** Task details **
Go through the material and tally the lines containing the string "Blender". Give the total alone.
BEGIN Material supplied
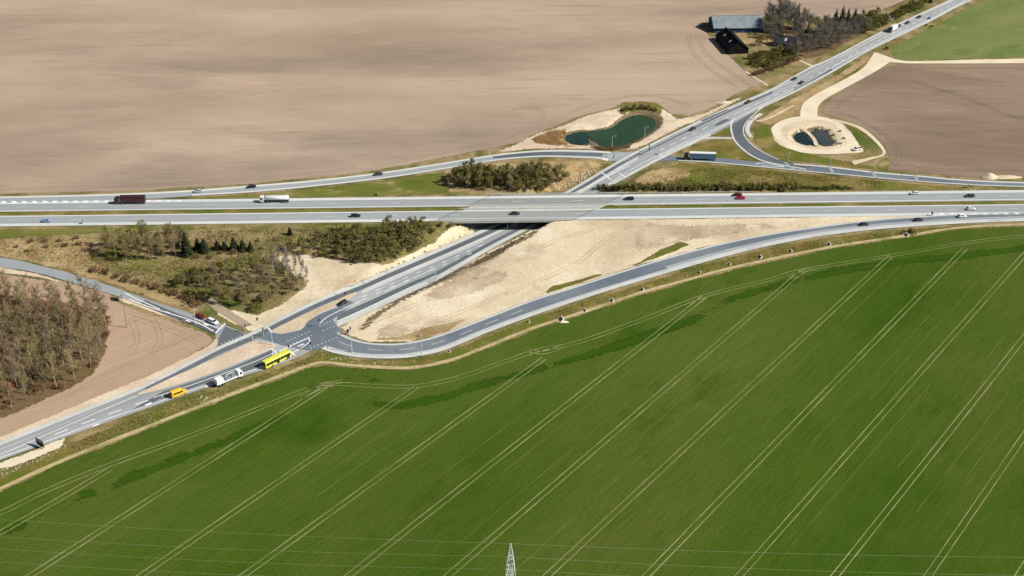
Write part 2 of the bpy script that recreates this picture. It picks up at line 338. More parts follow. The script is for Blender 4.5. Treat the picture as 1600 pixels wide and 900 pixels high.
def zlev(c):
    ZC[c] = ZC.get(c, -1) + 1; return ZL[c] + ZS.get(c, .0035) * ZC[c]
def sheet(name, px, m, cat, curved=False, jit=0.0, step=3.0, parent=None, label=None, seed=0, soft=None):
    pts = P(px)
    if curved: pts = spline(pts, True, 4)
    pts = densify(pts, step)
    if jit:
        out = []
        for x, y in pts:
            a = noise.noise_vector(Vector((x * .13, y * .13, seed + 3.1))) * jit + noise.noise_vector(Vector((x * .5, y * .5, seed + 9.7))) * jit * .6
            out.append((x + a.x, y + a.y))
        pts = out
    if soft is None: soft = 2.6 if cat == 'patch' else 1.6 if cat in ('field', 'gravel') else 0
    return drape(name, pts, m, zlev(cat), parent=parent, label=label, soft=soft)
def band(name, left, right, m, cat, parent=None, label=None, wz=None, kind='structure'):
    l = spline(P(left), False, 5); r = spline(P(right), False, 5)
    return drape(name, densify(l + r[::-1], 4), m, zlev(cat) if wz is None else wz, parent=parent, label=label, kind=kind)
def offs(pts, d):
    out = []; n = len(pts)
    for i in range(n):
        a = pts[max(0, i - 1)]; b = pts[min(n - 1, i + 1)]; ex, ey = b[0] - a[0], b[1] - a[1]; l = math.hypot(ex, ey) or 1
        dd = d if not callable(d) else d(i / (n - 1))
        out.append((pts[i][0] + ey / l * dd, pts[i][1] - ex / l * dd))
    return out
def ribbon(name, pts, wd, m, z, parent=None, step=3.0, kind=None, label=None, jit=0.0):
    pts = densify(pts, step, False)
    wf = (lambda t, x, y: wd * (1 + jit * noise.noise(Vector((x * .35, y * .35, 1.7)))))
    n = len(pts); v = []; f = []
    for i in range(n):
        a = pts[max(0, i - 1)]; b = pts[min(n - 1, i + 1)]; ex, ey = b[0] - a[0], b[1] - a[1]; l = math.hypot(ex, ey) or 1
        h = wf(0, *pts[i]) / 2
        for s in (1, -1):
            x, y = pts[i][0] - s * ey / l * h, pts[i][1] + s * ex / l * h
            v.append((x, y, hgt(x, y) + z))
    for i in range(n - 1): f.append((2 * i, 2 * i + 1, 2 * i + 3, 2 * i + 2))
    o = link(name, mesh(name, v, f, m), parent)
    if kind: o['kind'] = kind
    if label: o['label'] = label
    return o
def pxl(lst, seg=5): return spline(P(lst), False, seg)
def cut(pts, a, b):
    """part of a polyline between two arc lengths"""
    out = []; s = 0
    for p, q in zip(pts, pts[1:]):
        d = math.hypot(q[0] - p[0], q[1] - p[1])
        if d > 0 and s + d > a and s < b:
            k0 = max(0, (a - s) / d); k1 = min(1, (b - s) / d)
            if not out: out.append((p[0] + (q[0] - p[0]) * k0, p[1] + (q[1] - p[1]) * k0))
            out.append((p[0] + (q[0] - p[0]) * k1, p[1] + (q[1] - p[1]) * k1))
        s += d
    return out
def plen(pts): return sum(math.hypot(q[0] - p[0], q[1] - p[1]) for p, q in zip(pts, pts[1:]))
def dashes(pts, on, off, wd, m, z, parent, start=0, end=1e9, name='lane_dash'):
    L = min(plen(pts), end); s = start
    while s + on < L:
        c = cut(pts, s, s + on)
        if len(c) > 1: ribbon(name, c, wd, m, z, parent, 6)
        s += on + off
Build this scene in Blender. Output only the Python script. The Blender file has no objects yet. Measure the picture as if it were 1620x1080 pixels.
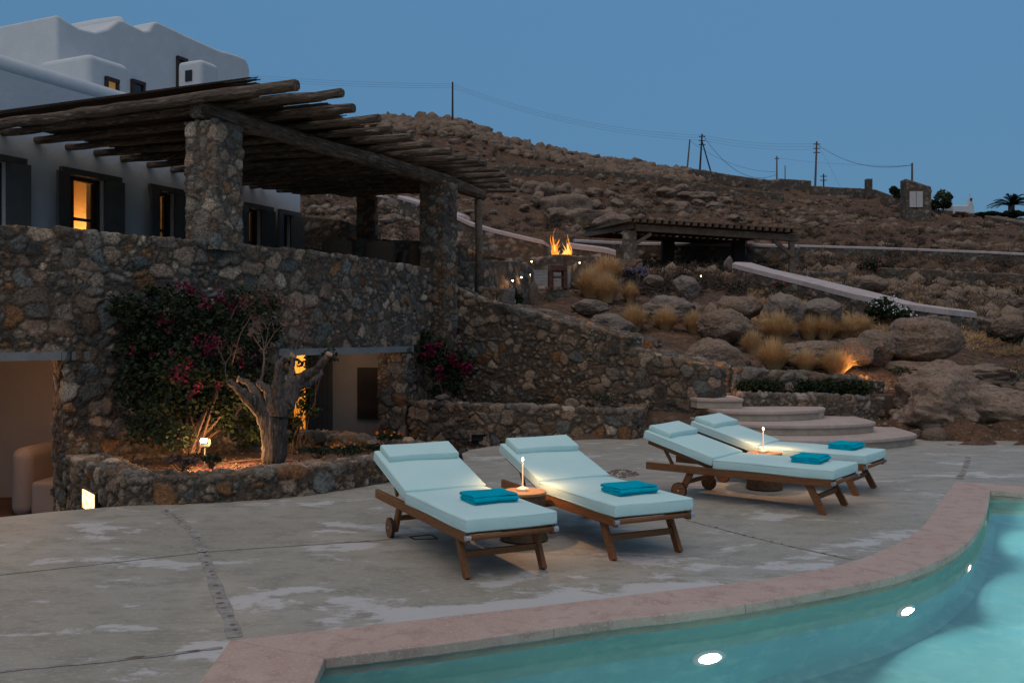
END Material supplied
BEGIN Material supplied
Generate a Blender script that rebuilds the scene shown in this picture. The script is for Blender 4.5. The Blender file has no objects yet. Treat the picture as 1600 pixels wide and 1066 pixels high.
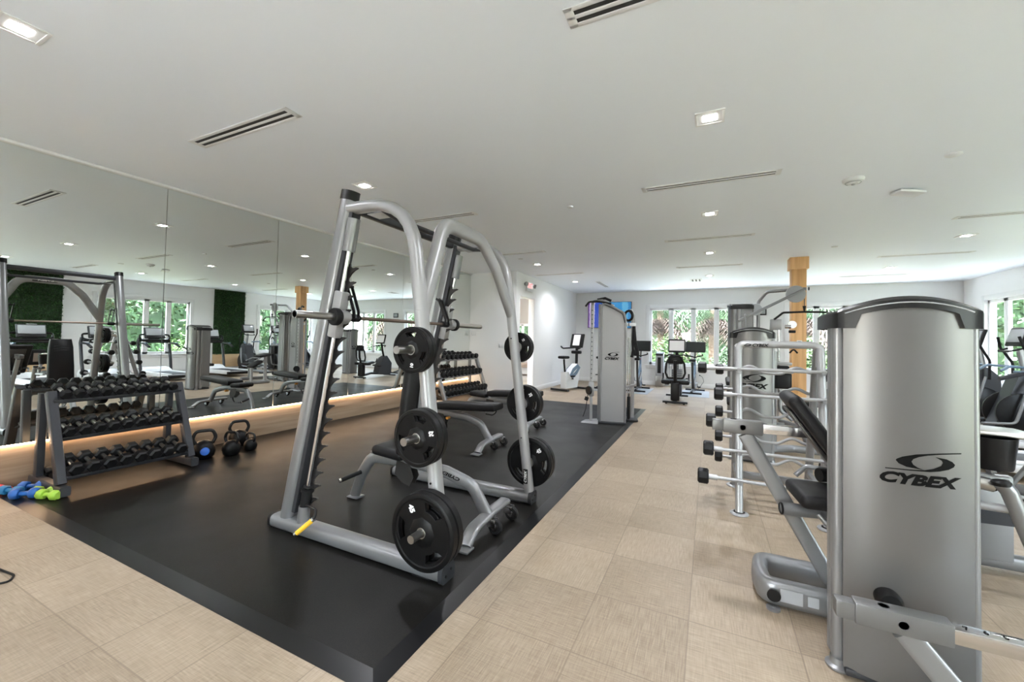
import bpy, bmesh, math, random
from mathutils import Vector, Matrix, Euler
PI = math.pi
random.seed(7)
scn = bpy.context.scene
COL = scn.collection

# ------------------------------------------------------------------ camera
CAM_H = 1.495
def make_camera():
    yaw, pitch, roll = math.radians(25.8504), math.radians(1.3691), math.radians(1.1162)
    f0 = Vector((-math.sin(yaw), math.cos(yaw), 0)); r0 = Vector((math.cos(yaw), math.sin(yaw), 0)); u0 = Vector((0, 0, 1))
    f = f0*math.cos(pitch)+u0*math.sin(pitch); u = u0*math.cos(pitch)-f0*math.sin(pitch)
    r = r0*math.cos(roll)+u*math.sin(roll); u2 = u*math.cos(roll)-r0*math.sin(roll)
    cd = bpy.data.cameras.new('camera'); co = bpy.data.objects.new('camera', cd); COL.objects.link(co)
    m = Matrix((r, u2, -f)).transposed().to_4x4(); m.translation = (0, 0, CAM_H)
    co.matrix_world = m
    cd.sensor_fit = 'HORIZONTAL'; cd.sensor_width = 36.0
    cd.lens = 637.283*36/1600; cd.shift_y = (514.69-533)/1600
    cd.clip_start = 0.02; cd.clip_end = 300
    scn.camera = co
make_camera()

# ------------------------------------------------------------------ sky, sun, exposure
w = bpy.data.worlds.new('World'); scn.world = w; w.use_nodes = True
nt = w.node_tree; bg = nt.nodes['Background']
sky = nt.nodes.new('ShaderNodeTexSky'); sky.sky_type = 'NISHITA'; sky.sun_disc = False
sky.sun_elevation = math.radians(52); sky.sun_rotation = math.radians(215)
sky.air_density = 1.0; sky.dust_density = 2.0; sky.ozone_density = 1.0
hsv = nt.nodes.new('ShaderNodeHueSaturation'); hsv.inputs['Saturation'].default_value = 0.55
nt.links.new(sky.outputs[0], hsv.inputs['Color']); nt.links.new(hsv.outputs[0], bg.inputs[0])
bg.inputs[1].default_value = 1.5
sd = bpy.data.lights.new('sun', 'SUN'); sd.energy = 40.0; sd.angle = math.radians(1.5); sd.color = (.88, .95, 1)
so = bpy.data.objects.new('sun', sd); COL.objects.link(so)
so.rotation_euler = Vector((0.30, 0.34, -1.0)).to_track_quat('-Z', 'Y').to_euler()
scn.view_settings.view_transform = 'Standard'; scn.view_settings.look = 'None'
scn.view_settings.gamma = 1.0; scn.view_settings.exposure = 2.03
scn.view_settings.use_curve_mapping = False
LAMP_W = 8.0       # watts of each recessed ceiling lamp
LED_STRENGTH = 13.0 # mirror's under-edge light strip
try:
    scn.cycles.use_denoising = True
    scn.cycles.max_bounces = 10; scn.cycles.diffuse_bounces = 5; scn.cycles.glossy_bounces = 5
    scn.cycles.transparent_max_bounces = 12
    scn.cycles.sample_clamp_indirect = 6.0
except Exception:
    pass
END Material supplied
** The reply **
3